Today being Thursday, we have Engineering Talks. Today's talks are at the office I work in. My first inclination is to just watch the livestream: I can stay at my desk and keep working, half listening to the presentations while still Getting Shit Done™. It also allows me to be somewhat unsocial, which is to say, not overwhelmed by the mass of other people all crammed into one room. The sound is often better on livestream, as is the slides' view.

So, yeah, my default is watch from my desk.

When I mentioned this to a coworker, his response was, "Boo, it's in Ottawa. Come to the lounge."

At which point, after pausing to realize I wasn't really considering my actions, I was just defaulting to hermit mode, my sole thought was, "Huh. Yes."

Yes a thousand times, because that is what I want as a speaker. I want people to listen to me when I have something to say (which, oddly, isn't as much as other people want me to speak, a fact I find very strange). I want my coworkers to know a bit more of the puzzle that is the giant piece of software that we work on. I want to know more about what is going on in other parts of the system. I want to be engaging as a speaker, entertain, and still teach; amuse and still explain. I want them talking about the conversation I start with my presentation, and debating the merits of what I say, expanding to their work.

My first talk here at work was short, 8 minutes, about squashing git commits in pull requests. I explained what the problem was (too many not-useful commits merged into master), gave boundaries of the issue (each commit to master should be atomic), I showed two ways of merging a commit (git merge --squash and git rebase -i), and provided solutions to the peeve that was the ten-commits-in-a-merge-only-two-of-which-were-stand-alone. It was well-received, started one of the most active conversations in the development channel, and had a positive change on the awareness of coworkers in squashing commits into atomic chunks more easily used by git-bisect. A win in my book.

If everyone had stayed at their desks, though, would I have had the impact I did? I would not have, not by a long shot. There were questions asked at the talk, people watched the talk, people engaged. My talk was better because of that engagement, because I wasn't talking TO my coworkers, I was talking WITH my coworkers.

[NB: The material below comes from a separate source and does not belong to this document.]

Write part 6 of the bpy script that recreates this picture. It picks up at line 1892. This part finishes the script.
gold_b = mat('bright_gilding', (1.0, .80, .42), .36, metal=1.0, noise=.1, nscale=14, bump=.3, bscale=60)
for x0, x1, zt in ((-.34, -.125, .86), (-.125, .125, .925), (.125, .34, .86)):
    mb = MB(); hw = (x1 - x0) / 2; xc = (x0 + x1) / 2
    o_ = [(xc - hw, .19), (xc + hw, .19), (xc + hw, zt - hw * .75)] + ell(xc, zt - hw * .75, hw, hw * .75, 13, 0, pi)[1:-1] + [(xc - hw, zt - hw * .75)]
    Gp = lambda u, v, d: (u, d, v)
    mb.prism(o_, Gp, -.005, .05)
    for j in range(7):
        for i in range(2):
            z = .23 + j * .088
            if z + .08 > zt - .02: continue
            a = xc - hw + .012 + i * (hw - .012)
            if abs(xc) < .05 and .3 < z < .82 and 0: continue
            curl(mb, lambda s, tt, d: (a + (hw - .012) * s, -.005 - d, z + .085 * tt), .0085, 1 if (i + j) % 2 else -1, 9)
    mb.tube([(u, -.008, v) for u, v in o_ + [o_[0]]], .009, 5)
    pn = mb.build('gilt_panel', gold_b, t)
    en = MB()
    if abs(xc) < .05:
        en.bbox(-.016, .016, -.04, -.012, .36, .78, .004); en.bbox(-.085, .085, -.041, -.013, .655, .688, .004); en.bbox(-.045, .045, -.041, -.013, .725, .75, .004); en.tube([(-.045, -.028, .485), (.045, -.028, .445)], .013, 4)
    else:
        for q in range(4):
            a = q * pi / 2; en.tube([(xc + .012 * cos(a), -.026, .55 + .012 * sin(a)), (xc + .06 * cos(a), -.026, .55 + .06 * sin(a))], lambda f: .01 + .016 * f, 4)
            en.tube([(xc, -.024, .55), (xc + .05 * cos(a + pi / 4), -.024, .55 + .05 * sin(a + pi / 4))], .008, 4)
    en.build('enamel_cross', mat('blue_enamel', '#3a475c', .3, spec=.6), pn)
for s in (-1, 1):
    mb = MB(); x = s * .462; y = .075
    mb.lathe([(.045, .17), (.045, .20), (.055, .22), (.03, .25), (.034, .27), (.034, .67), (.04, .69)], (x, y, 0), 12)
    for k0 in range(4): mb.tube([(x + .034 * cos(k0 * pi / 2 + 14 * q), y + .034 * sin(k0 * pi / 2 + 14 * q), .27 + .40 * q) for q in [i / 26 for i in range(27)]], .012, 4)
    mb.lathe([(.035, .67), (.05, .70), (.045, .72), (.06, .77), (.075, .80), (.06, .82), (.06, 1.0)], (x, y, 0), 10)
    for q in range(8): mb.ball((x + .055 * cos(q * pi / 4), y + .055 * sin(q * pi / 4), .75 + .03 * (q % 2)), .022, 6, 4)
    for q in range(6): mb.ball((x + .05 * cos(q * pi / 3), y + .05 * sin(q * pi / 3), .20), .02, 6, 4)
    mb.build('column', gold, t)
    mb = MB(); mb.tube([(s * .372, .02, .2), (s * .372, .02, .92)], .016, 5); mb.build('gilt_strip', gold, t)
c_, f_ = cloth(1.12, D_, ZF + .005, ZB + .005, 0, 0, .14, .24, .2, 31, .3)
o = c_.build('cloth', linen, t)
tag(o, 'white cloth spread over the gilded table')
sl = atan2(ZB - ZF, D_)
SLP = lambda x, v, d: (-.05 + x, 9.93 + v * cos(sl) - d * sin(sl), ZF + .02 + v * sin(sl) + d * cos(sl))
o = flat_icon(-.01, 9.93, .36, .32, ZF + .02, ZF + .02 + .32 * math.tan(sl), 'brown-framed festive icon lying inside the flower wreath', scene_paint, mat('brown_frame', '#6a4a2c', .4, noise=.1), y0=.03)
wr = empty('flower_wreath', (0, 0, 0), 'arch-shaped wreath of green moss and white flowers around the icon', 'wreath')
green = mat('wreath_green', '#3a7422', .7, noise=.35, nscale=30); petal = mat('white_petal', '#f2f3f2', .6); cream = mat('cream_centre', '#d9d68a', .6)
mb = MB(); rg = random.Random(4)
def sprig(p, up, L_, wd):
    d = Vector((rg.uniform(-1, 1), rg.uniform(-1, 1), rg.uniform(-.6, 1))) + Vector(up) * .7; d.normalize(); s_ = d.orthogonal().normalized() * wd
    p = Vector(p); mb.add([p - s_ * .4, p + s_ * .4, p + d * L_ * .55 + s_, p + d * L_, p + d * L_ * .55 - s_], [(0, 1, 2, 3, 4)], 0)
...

Being present in the lounge and showing support to my coworkers as they talk about their work, as they show their enthusiasm for this new technology or solution, that is what I want. I want that when I speak in front of them, so I will give that when they speak, as best I can. I want a positive work environment, and being present is one way I can show support.

So, yeah, I went to the lounge and listened. And learned more than a bit.

Besides, I'm not really sure I can resist in any appreciable way a grown man saying, "Boo!"